Still, that efficiency can easily turn into just not doing necessary work. The film gets to a moment when Barnum and the audience are looking out the window of his soul-crushing office job and sees a landscape divided between another building filed with sad drones and a cemetery, and while the filmmakers obvious are still trying to get to the good stuff, it hasn't earned that shot yet. Admittedly, I hate that image more than most - it tends to smack of condescension when not used with care, like the artist can't bear imagine punching the clock the way his or her audience does, and this film has spent roughly twelve seconds on trying to show that Barnum is not suited for that sort of life. It's one of the first of many times that director Michael Gracey and writers Jenny Bicks and Bill Condon rely on familiar patterns rather than specific actions to build the story, but one that feels particularly weightless: It's where they could have shown sort of spark within Barnum, but instead just serves as the set-up for a little off-screen opportunism on Barnum's part.

Full review at EFC

Star Wars: The Last Jedi

* * * * (out of four)
Seen on 26 December 2017 in AMC South Bay #2 (first-run, Dolby Cinema DCP)

On first viewing, I said The Last Jedi was the best Star Wars since the original and didn't really think my opinion on that would waver, and I'm glad to see that, on a second viewing, I still think that.
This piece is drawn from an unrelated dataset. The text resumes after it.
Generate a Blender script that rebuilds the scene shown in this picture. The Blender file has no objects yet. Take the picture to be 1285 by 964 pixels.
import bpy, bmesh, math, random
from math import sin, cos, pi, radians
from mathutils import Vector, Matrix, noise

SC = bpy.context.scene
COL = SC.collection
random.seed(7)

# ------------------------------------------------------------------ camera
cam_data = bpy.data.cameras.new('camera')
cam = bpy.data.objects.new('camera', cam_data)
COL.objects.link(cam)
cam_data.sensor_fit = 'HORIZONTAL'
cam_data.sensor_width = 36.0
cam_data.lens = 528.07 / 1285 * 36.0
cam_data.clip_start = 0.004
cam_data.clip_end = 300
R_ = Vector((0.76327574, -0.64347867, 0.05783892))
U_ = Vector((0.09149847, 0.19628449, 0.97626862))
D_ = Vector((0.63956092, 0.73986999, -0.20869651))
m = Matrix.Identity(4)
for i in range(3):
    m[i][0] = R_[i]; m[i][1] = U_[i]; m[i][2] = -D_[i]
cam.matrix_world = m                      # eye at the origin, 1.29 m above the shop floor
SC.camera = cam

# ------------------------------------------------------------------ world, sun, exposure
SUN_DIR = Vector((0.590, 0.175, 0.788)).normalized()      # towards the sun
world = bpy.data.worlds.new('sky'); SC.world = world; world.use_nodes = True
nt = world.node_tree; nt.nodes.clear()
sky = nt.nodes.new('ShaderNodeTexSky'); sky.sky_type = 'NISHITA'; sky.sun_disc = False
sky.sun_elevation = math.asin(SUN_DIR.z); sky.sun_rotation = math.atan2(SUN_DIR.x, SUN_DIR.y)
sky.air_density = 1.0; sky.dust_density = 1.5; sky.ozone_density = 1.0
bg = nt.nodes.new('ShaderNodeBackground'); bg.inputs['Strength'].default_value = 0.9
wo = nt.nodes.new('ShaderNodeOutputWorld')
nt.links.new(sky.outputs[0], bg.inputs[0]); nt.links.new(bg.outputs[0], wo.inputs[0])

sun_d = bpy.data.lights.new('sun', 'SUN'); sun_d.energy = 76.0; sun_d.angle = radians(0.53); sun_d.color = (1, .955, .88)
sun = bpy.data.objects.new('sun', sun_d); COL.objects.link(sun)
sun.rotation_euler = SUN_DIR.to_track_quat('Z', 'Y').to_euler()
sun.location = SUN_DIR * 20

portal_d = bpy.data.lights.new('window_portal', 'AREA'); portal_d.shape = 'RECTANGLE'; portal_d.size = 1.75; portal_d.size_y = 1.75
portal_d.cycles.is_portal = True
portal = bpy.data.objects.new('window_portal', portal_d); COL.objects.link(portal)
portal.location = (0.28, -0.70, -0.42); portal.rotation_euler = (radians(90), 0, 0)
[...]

Indeed, I'm willing to accept the argument that it is the best of the series, as it's got more going on than the first one did, but you've got to give A New Hope credit for what a lightning bolt it was at the time and how the new one needs the rest to build on while the first just needed itself.

It may work better the second time through - it's thematically rich enough to reward digging a little deeper, based on what one saw or read before, and not being so eager to find out What Happens Next lets the more relaxed parts breathe. It doesn't hurt, I suppose, to not be watching through 3D glasses makes the length a little more comfortable.

So, it's still great. I'll probably watch it one more time in theaters, and really cannot wait to see what Rian Johnson does with the entire galaxy far far away to play with.